Wednesday, April 6th, 2005

I released mod_gnutls today. I started hacking on the idea in August 2004, more than 7 months ago. This is the longest any of my open source modules have been under development without a release.

mod_gnutls is an alternative to mod_ssl. mod_ssl is a giant beast of a module — no offense to it’s authors is intended — but I believe it has fallen prey to massive feature bloat.

When I started hacking on httpd, mod_ssl remained a great mystery to me, and when I actually looked at it, I ran away. The shear ammount code is depressing, and it does not conform to the style guidelines. It was painful to read, and even harder to debug. I wanted to understand how it worked, and I had recently heard about GnuTLS, so long story short, I decided to write mod_gnutls.

Lines of Code in mod_ssl: 15,324
Lines of Code in mod_gnutls: 1,886

One of the unique features is support for a distributed SSL Session Cache using memcached. If anyone has a cluster of HTTPS servers, and would like a performance boost, I would love some test results.

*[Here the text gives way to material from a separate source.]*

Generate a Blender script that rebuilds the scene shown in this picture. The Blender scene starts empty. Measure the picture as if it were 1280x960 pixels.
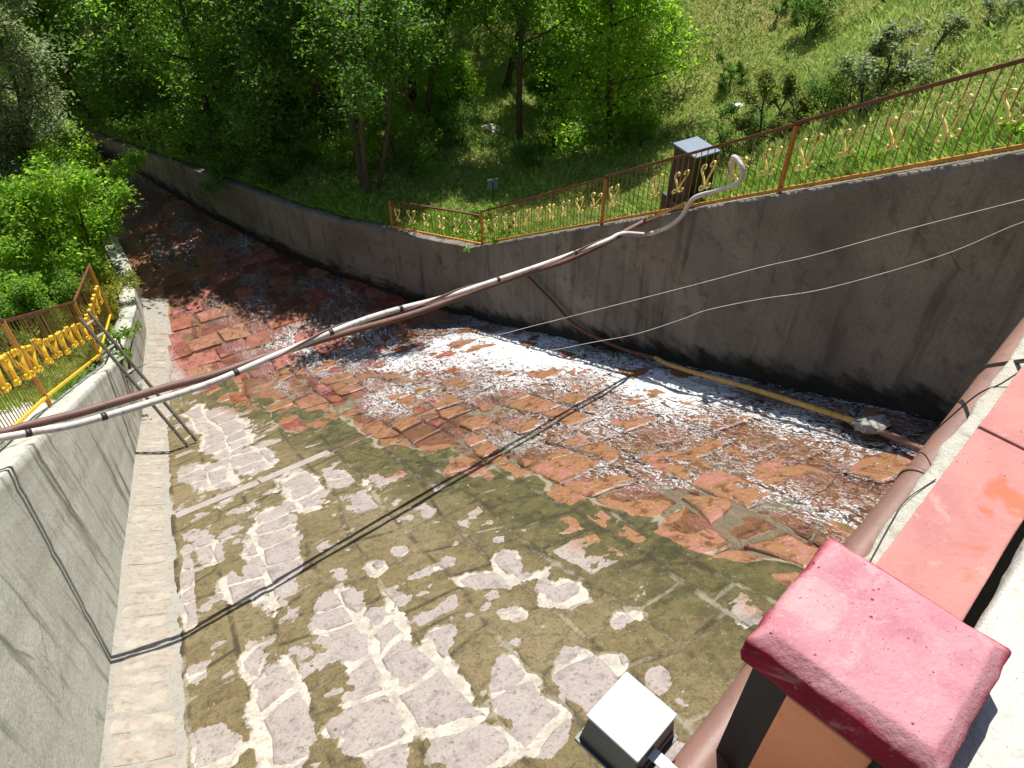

Right now its not quite a viable alternative to mod_ssl — it mostly needs testing and some serious code reviews. I plan to add full support for SSL Client Certificates in the next version.

I am pretty sure I will release a 0.1.1 in the next week that can compile on the 2.0.x branch. There are a few function renames that force the current 0.1.0 release to require the 2.1.x-dev branch.

It only took 7 months of hacking, but I am happy with the results so far. mod_gnutls forced me to truely learn about input and output filters like never before. The best way to really understand something is to write it from scratch — and the result is that I now understand mod_ssl and GnuTLS better than before.